▶ [LISTED ENTRIES]
──────────

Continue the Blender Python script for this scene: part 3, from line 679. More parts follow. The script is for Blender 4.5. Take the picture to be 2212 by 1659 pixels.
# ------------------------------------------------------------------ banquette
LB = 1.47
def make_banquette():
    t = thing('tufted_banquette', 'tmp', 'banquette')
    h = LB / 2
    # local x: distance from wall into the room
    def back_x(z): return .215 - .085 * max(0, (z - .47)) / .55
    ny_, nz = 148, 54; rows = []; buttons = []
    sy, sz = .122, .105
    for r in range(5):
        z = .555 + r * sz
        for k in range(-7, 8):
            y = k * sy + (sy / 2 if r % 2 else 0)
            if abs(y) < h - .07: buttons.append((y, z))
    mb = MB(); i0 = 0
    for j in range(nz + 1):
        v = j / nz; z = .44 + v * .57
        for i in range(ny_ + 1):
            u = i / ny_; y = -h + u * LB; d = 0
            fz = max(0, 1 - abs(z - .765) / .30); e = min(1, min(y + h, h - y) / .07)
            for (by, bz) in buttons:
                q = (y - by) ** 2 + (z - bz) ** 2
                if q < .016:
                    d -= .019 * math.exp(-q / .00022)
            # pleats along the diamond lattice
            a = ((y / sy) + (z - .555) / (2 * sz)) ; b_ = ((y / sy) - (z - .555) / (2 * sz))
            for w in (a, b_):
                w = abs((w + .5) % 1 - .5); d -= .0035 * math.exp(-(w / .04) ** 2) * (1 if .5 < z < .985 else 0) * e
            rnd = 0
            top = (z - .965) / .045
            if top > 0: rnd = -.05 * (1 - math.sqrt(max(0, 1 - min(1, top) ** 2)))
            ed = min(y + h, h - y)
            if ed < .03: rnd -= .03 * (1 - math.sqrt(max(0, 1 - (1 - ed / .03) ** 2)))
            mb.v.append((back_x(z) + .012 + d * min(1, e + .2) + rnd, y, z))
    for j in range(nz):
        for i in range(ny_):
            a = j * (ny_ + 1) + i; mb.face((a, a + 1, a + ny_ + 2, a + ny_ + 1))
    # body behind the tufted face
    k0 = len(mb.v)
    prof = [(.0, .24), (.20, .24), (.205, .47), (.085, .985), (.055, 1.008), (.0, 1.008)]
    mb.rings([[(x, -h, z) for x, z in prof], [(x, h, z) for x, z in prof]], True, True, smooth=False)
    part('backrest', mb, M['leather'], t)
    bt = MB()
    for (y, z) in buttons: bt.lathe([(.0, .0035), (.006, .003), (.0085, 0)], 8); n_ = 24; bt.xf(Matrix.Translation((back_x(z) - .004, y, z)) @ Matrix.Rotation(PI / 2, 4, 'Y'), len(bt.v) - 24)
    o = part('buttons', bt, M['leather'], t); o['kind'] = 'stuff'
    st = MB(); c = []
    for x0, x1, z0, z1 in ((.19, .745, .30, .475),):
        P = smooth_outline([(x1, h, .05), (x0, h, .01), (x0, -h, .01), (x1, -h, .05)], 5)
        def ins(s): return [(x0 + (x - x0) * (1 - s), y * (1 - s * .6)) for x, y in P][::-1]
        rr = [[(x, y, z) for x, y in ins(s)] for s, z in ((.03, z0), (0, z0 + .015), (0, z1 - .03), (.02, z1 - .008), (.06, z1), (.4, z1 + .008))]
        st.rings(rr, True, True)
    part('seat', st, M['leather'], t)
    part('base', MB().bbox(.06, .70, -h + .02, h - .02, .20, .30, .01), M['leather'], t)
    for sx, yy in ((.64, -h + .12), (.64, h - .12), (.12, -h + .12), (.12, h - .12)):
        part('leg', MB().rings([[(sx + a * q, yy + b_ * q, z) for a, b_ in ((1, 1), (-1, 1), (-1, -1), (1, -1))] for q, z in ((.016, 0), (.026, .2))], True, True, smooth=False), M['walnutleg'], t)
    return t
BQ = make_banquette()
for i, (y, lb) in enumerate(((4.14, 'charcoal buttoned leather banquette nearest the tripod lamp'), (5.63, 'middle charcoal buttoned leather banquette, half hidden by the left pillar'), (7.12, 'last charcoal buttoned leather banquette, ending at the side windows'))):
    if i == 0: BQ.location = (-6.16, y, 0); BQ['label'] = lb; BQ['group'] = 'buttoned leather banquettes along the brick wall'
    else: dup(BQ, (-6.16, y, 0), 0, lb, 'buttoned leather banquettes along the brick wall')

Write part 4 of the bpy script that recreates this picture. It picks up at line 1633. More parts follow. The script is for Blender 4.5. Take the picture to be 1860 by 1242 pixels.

──────────

▶ [THE REQUEST]
Check every line of the data above for the string "parts", and copy those that have it.

▶ [TASK RESULT]
Continue the Blender Python script for this scene: part 3, from line 679. More parts follow. The script is for Blender 4.5. Take the picture to be 2212 by 1659 pixels.
Write part 4 of the bpy script that recreates this picture. It picks up at line 1633. More parts follow. The script is for Blender 4.5. Take the picture to be 1860 by 1242 pixels.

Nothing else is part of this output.